Yeah, i know, 2009 is an old one, but it still alive, despite not supported by Microsoft.
Well, we still have a customer, who run NAV 2009 R2, and colleague of mine came across interesting issue: customer reported they lost all records in Record Link table. After some investigation it turned out that they had intention to create a test company – which lead they to the problem.
So, what they did? They took a native NAV backup, then renamed existing company, then restored a backup to bring live company back. Boom! No Record Links anymore!
I am not surprised – Record Link table has ‘data per company = no’ and a primary key ‘Link ID’ . ‘Company’ field with relation to ‘company.name’ isn’t part of key…
When you made a backup and then rename company ‘A’ to company ‘B’ system will update only ‘company‘ field in the record link table. Then when you restore original company ‘A’ backup if you include data common to all companies – system will not overwrite Record Link table – it will just skip records with same ID (and PK isn’t changed, you see!) .
So, how to solve then? The answer is simple: just a line of code:
RecordLink.Modyfyall(Company, ‘A’)
assuming there was only one company before.
Yeah, this solve the problem, but what we can do to avoid the issue when we want a test company in old good NAV 2009 R2? My common sense tell me that there is a simple way to avoid that sort of issues.
1. Make a company A backup
2. Restore to clean DB
3. Rename restored to new name (B)
4. Take a backup
5. Restore taken backup to live DB, which will create exact copy of A company with name B.

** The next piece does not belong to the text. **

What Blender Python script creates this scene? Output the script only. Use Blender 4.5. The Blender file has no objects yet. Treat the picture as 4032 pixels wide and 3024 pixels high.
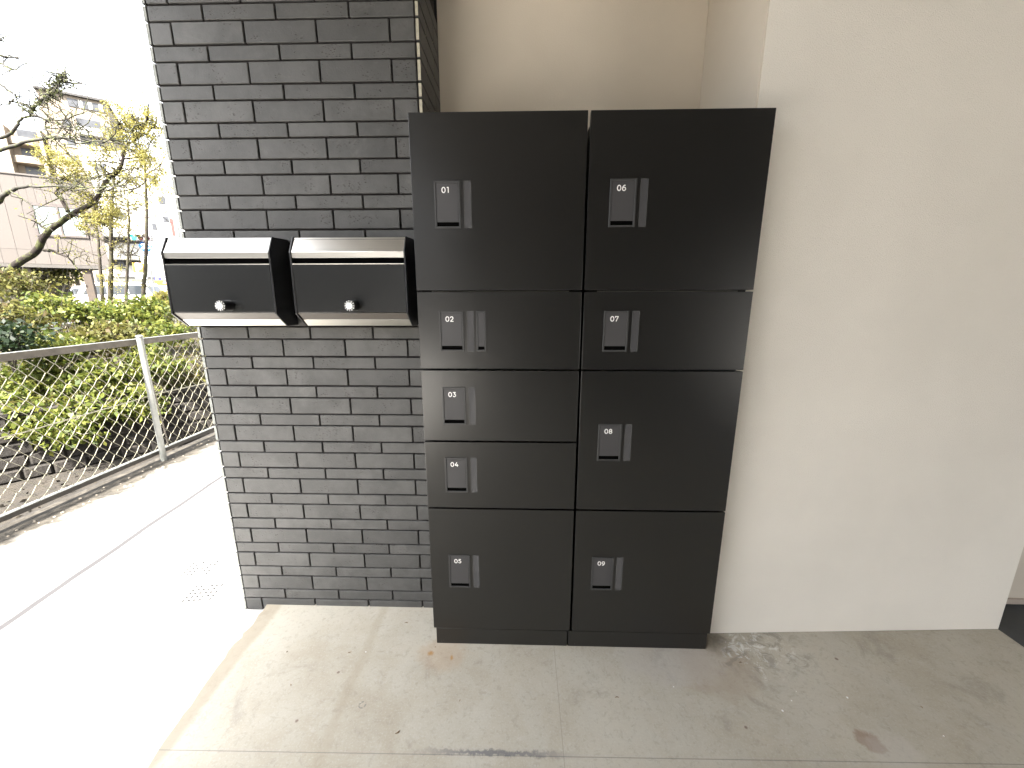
import bpy, bmesh, math, random
import numpy as np
from mathutils import Vector, Matrix
random.seed(7); rng = np.random.default_rng(11)
S = bpy.context.scene
COL = S.collection
R = math.radians

# ------------------------------------------------------------------ camera
F_PX, PITCH, YAW, ROLL = 1560.0, -0.216063, -0.027650, -0.00071
CAM = np.array([-0.200408, -1.366210, 1.402842])
def cam_axes():
    cy, sy, cp, sp = math.cos(YAW), math.sin(YAW), math.cos(PITCH), math.sin(PITCH)
    right = np.array([cy, -sy, 0.0]); fwd = np.array([sy*cp, cy*cp, sp]); up = np.cross(right, fwd)
    c, s = math.cos(ROLL), math.sin(ROLL)
    return c*right + s*up, -s*right + c*up, fwd
AX_R, AX_U, AX_F = cam_axes()
cd = bpy.data.cameras.new('camera'); cam = bpy.data.objects.new('camera', cd); COL.objects.link(cam)
cd.sensor_width = 36.0; cd.lens = 36.0*F_PX/4032.0; cd.clip_start = 0.05; cd.clip_end = 2000
cam.matrix_world = Matrix(((AX_R[0], AX_U[0], -AX_F[0], CAM[0]), (AX_R[1], AX_U[1], -AX_F[1], CAM[1]),
                           (AX_R[2], AX_U[2], -AX_F[2], CAM[2]), (0, 0, 0, 1)))
S.camera = cam

def at(px, py, Y):
    """survey: the world point seen at pixel (px,py) of the photograph that stands at depth Y"""
    d = AX_R*((px-2016)/F_PX) - AX_U*((py-1512)/F_PX) + AX_F
    return Vector(CAM + d*((Y-CAM[1])/d[1]))

# ------------------------------------------------------------------ light
SUN_DIR = Vector((-0.07, -0.60, 0.79)).normalized()          # towards the sun
w = bpy.data.worlds.new('World'); S.world = w; w.use_nodes = True
wn = w.node_tree; wn.nodes.clear()
sky = wn.nodes.new('ShaderNodeTexSky'); sky.sky_type = 'NISHITA'; sky.sun_disc = False
sky.sun_elevation = math.asin(SUN_DIR.z); sky.sun_rotation = math.atan2(SUN_DIR.x, SUN_DIR.y)
sky.air_density = 1.0; sky.dust_density = 4.0; sky.ozone_density = 1.0
hs = wn.nodes.new('ShaderNodeHueSaturation'); hs.inputs['Saturation'].default_value = 0.22
bg = wn.nodes.new('ShaderNodeBackground'); bg.inputs['Strength'].default_value = 0.085
wo = wn.nodes.new('ShaderNodeOutputWorld')
wn.links.new(sky.outputs[0], hs.inputs['Color']); wn.links.new(hs.outputs[0], bg.inputs['Color']); wn.links.new(bg.outputs[0], wo.inputs[0])
sd = bpy.data.lights.new('sun', 'SUN'); sun = bpy.data.objects.new('sun', sd); COL.objects.link(sun)
sd.energy = 3.2; sd.angle = R(1.5); sd.color = (1.0, 0.95, 0.87)
sun.rotation_euler = SUN_DIR.to_track_quat('Z', 'Y').to_euler()
S.view_settings.view_transform = 'Standard'; S.view_settings.look = 'None'
S.view_settings.gamma = 1.0; S.view_settings.use_curve_mapping = False
S.view_settings.exposure = 3.78
S.cycles.max_bounces = 12; S.cycles.diffuse_bounces = 8; S.cycles.glossy_bounces = 5
S.cycles.sample_clamp_indirect = 8.0
S.cycles.use_denoising = True

# ------------------------------------------------------------------ materials
class NT:
    def __init__(self, name):
        self.m = bpy.data.materials.new(name); self.m.use_nodes = True
        self.t = self.m.node_tree; self.t.nodes.clear()
        self.out = self.t.nodes.new('ShaderNodeOutputMaterial')
        self.tc = self.t.nodes.new('ShaderNodeTexCoord')
        self.P = self.tc.outputs['Object']
    def n(self, k): return self.t.nodes.new(k)
    def put(self, sock, v):
        if v is None: return
        if hasattr(v, 'is_output'): self.t.links.new(v, sock)
        elif isinstance(v, (tuple, list)):
            sock.default_value = (*v, 1.0) if len(v) == 3 and sock.type == 'RGBA' else v
        else: sock.default_value = v
    def scaled(self, s):
        x = self.n('ShaderNodeMapping'); self.put(x.inputs[0], self.P); x.inputs['Scale'].default_value = s; return x.outputs[0]
    def noise(self, scale, detail=4, rough=.55, vec=None, dist=0.0):
        x = self.n('ShaderNodeTexNoise'); self.put(x.inputs['Vector'], vec or self.P)
        x.inputs['Scale'].default_value = scale; x.inputs['Detail'].default_value = detail
        x.inputs['Roughness'].default_value = rough; x.inputs['Distortion'].default_value = dist
        return x.outputs['Fac']
    def voro(self, scale, vec=None, feat='F1', out='Distance'):
        x = self.n('ShaderNodeTexVoronoi'); x.feature = feat; self.put(x.inputs['Vector'], vec or self.P)
        x.inputs['Scale'].default_value = scale; return x.outputs[out]
    def math(self, op, a, b=0.5, c=None, clamp=False):
        x = self.n('ShaderNodeMath'); x.operation = op; x.use_clamp = clamp
        self.put(x.inputs[0], a); self.put(x.inputs[1], b)
        if c is not None: self.put(x.inputs[2], c)
        return x.outputs[0]
    def mr(self, v, a, b, c=0.0, d=1.0):
        x = self.n('ShaderNodeMapRange'); x.interpolation_type = 'SMOOTHSTEP'
        self.put(x.inputs[0], v)
        for i, k in enumerate((a, b, c, d)): x.inputs[1+i].default_value = k
        return x.outputs[0]
    def mix(self, f, a, b, mode='MIX'):
        x = self.n('ShaderNodeMix'); x.data_type = 'RGBA'; x.blend_type = mode
        self.put(x.inputs[0], f); self.put(x.inputs[6], a); self.put(x.inputs[7], b); return x.outputs[2]
    def xyz(self):
        x = self.n('ShaderNodeSeparateXYZ'); self.put(x.inputs[0], self.P); return x.outputs
    def own(self):
        x = self.n('ShaderNodeVectorMath'); x.operation = 'ADD'       # every copy samples its own patch of the pattern
        y = self.n('ShaderNodeVectorMath'); y.operation = 'SCALE'; y.inputs['Scale'].default_value = 7.31
        self.t.links.new(self.n('ShaderNodeObjectInfo').outputs['Location'], y.inputs[0])
        self.t.links.new(self.tc.outputs['Object'], x.inputs[0]); self.t.links.new(y.outputs[0], x.inputs[1]); self.P = x.outputs[0]
    def rnd(self): return self.n('ShaderNodeObjectInfo').outputs['Random']
    def island(self): return self.n('ShaderNodeNewGeometry').outputs['Random Per Island']
    def bump(self, h, strength=.3, dist=.01):
        x = self.n('ShaderNodeBump'); x.inputs['Strength'].default_value = strength; x.inputs['Distance'].default_value = dist
        self.put(x.inputs['Height'], h); return x.outputs[0]
    def pbr(self, color, rough=.6, metal=0.0, normal=None, spec=.5, emit=None, estr=0.0, trans=None):
        b = self.n('ShaderNodeBsdfPrincipled')
        self.put(b.inputs['Base Color'], color); self.put(b.inputs['Roughness'], rough); self.put(b.inputs['Metallic'], metal)
        self.put(b.inputs['Specular IOR Level'], spec)
        if normal is not None: self.put(b.inputs['Normal'], normal)
        if emit is not None:
            self.put(b.inputs['Emission Color'], emit); b.inputs['Emission Strength'].default_value = estr
        sh = b.outputs[0]
        if trans is not None:
            t = self.n('ShaderNodeBsdfTranslucent'); self.put(t.inputs['Color'], color)
            mx = self.n('ShaderNodeMixShader'); mx.inputs[0].default_value = trans
            self.t.links.new(sh, mx.inputs[1]); self.t.links.new(t.outputs[0], mx.inputs[2]); sh = mx.outputs[0]
        self.t.links.new(sh, self.out.inputs[0]); return self.m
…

Of course, test company B will not have a Record Links, as they had same ID, therefore not overwritten, but company still A in Record Link table.
Seems like design flaw in 2009 – but do we care about this? More interesting: it is the same Record Link table structure in latest versions. OK, we can’t copy company in NAV 2013, but can in NAV 2013 R2 and NAV 2015. I’ll investigate and report later how this behave in modern NAV.